Occupy Wall Street Changes National Conversation

An amazing transformation in the national conversation has taken place over the past six weeks, thanks to the Occupy Wall Street movement.  What people are talking about has moved off cuts, layoffs and deficit reduction. It is now focused on jobs and inequity, the inequity of a system that watches out for the interests of millionaires, billionaires and corporate giants and neglects the needs of the overwhelming majority of middle and working class Americans.

This change has resulted in a spate of attention to stories about how income inequality has risen since the introduction of trickle-down theory thirty years ago.  Click here to see the chart based on Congressional Budget Office statistics showing a 275% gain in income for the top 1% compared to the nearly flat performance for other income levels.  It's noteworthy that the link in this paragraph is not from a liberal source, but from the staid Economist magazine's site. 

What began in New York's Zucotti Park September 17 has spread nationwide and even internationally.  You can get reports from a wide range of "Occupy" goings on in Richmond, Nashville, Portland, Oakland, and from London to Cairo's Tahrir Square here.  There have even been a couple of Occupy marches here in Visalia.

The reaction against those with the money and clout to hire an army of lobbyists, bankroll anonymous political action committees and skew legislation and the tax code to their special advantage is widespread across the political spectrum.  It is worth noting that before it was co-opted by the Republican Party, even the Tea Party movement was originally set off by the bank bailout.

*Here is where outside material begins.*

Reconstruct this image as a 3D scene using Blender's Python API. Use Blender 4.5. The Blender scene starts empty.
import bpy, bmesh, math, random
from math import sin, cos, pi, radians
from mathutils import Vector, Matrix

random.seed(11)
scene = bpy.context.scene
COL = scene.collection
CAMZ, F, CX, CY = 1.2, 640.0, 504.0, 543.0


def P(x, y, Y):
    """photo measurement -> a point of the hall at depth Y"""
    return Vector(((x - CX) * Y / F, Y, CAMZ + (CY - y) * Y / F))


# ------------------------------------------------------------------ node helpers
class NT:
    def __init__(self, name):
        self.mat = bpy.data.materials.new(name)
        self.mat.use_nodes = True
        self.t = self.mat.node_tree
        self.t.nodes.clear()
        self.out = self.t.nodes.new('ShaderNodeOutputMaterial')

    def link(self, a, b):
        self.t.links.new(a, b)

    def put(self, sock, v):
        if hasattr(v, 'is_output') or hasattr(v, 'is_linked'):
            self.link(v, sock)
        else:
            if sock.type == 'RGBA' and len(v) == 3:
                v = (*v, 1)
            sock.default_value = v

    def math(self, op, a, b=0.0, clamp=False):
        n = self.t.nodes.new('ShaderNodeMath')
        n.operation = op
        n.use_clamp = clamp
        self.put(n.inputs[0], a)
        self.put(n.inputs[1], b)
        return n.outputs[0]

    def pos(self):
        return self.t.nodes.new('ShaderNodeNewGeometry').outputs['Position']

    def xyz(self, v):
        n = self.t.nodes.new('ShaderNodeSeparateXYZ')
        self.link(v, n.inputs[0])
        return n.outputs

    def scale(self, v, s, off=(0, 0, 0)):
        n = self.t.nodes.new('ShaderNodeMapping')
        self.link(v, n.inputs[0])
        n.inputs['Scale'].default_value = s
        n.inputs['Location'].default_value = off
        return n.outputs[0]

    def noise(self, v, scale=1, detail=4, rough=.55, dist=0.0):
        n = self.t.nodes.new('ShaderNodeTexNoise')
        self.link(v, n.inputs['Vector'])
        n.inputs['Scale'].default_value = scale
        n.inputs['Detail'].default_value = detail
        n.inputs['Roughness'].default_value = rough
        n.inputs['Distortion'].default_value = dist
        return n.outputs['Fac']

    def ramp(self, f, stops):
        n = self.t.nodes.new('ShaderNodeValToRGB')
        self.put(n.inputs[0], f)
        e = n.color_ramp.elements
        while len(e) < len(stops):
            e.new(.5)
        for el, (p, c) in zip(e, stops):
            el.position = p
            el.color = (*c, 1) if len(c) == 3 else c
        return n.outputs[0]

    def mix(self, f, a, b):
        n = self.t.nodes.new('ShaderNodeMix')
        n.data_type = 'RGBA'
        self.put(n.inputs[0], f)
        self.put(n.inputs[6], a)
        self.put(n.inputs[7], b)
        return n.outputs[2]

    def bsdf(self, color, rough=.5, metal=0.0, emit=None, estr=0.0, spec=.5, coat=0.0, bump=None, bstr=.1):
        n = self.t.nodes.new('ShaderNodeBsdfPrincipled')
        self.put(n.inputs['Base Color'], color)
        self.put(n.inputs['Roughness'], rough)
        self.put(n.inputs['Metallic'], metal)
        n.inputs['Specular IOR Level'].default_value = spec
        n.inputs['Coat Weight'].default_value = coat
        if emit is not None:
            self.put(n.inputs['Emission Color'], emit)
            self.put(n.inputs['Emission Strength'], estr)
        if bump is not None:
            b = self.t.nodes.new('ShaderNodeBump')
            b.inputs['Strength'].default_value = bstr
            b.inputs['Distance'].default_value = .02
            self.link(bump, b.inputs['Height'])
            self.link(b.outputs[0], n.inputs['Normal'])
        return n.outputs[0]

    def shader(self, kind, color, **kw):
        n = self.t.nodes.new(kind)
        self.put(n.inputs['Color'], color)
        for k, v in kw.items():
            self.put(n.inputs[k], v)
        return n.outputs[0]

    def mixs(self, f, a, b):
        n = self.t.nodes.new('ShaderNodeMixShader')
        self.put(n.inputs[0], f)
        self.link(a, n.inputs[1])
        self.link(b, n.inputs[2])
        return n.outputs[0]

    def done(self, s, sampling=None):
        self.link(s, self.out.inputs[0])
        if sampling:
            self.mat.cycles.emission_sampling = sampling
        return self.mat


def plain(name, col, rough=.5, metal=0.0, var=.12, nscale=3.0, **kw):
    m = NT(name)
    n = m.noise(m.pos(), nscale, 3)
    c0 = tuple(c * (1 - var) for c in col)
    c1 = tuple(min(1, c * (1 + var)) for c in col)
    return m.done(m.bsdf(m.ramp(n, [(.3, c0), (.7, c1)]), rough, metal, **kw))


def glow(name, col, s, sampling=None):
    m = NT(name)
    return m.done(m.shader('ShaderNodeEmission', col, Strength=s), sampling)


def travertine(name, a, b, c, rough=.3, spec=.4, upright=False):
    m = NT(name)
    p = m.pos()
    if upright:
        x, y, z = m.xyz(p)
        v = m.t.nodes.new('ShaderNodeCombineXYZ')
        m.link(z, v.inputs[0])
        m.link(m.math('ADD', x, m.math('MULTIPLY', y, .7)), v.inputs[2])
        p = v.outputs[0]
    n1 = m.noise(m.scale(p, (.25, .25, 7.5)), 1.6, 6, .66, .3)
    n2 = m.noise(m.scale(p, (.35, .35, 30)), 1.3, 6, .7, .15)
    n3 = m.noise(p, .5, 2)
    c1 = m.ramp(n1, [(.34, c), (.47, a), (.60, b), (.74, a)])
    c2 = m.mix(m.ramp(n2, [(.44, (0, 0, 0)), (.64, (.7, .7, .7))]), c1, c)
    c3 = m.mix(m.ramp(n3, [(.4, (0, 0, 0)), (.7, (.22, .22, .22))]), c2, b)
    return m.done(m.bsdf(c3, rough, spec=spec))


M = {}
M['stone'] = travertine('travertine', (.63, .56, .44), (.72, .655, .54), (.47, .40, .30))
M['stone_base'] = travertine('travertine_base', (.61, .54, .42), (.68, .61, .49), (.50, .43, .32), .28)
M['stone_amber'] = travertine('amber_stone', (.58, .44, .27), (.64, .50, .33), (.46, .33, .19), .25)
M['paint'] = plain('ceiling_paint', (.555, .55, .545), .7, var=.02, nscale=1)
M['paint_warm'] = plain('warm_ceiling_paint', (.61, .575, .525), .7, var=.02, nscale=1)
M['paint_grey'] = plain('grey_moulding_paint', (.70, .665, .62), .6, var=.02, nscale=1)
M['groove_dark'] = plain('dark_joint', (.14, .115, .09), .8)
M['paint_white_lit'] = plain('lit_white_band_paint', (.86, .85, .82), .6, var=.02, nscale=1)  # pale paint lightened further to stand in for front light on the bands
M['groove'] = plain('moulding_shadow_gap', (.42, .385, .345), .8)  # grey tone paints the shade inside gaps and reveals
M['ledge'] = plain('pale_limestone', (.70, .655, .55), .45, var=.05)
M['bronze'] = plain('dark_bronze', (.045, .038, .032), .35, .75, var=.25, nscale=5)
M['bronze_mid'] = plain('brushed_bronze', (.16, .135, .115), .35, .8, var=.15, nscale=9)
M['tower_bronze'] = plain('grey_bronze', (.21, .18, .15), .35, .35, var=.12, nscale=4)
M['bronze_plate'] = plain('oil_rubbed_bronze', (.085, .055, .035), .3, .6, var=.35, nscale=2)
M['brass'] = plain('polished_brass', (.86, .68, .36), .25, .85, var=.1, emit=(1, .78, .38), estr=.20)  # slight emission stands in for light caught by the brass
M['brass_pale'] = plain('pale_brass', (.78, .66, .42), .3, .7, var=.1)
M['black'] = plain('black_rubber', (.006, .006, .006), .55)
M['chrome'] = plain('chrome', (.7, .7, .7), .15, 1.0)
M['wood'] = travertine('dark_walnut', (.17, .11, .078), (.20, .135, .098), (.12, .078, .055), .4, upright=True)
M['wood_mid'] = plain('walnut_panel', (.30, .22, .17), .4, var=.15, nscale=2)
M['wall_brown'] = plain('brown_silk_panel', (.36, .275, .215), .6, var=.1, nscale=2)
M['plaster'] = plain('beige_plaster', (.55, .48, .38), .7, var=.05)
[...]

Remarks by figures such as House Minority Leader Eric Cantor that the movement is motivated by "hatred" or is "pro-Communism" show how poorly some understand the ideals at work here.  What spawns the perspective that children should have decent public schools or senior citizens a dignified retirement is hardly hatred.  The notion that banks and brokerages should be careful with their depositers' money and cover their own losses is hardly antithetical to the principles of real free enterprise.

Whether Occupy Wall Street has legs will be determined by its staying power and its ability to crystallize and lead opinion.  Its basic premise: that ever-lower taxes for plutocrats and corporate giants should not come at the expense of basic human services, retirement security, and jobs for the rest of the population is one that has struck a chord and ought to resonate in these times.  We could be in for a wild ride.